Geert decided to forget nuance and go for ‘there is no such thing as a moderate Islam’ and ‘A fascist Islam, the sick ideology of Allah and Mohammed, as written down in the Koran, the Mein Kampf of Islam’ and ‘Islam is a violent religion’.

Tsunami

The followers of Allah do not fare much better: ‘The increasing number of Muslims in every European country is alarming’ and ‘the tsunami of Islamisation.’
‘No more Muslims in the Netherlands, many Muslims should leave the country, denaturalise Islamic criminals.’ ‘I have had it with the adoration of Allah and Mohammed in this country, no more mosques.’

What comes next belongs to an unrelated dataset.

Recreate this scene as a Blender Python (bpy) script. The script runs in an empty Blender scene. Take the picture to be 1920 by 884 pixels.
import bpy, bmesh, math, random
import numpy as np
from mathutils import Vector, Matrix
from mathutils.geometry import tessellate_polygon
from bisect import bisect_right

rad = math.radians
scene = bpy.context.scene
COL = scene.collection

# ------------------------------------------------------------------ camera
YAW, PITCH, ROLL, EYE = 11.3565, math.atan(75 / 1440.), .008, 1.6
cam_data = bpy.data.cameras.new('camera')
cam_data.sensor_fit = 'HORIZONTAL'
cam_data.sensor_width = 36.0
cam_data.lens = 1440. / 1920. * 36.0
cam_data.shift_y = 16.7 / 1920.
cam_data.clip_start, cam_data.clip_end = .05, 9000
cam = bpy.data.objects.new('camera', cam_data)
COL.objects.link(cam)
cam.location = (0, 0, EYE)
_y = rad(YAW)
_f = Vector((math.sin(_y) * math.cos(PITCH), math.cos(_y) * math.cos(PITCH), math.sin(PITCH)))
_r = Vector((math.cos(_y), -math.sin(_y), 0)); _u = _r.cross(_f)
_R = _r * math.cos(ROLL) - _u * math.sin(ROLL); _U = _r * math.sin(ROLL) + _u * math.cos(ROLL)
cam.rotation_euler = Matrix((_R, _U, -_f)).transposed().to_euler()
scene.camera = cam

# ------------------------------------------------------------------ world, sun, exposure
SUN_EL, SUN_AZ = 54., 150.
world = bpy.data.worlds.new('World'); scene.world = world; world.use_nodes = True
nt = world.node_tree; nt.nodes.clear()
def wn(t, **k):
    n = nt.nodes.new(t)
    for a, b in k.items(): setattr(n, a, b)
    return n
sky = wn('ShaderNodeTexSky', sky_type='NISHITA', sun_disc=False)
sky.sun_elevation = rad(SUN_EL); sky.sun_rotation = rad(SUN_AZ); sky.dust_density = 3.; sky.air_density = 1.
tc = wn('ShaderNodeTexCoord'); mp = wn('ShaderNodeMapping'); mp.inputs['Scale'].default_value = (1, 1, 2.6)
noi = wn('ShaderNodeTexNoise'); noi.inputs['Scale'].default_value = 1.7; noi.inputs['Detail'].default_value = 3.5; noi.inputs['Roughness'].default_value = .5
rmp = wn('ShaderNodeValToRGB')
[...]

The court is going to have to decide whether Wilders’ words are admissible within his right to freedom of speech or whether he is trespassing on other basic rights, such as freedom of religion. Are some words and phrases incitements to hatred or discriminatory in themselves?
Is a politician allowed to say more or should he say less than the ordinary citizen?
Balance
The Christian Democrats don’t seem to have the answer and not all VVD politicians seem to feel that freedom of speech is the most important of basic rights. Now it’s up to an independent judge to strike a balance – a heavy responsibility.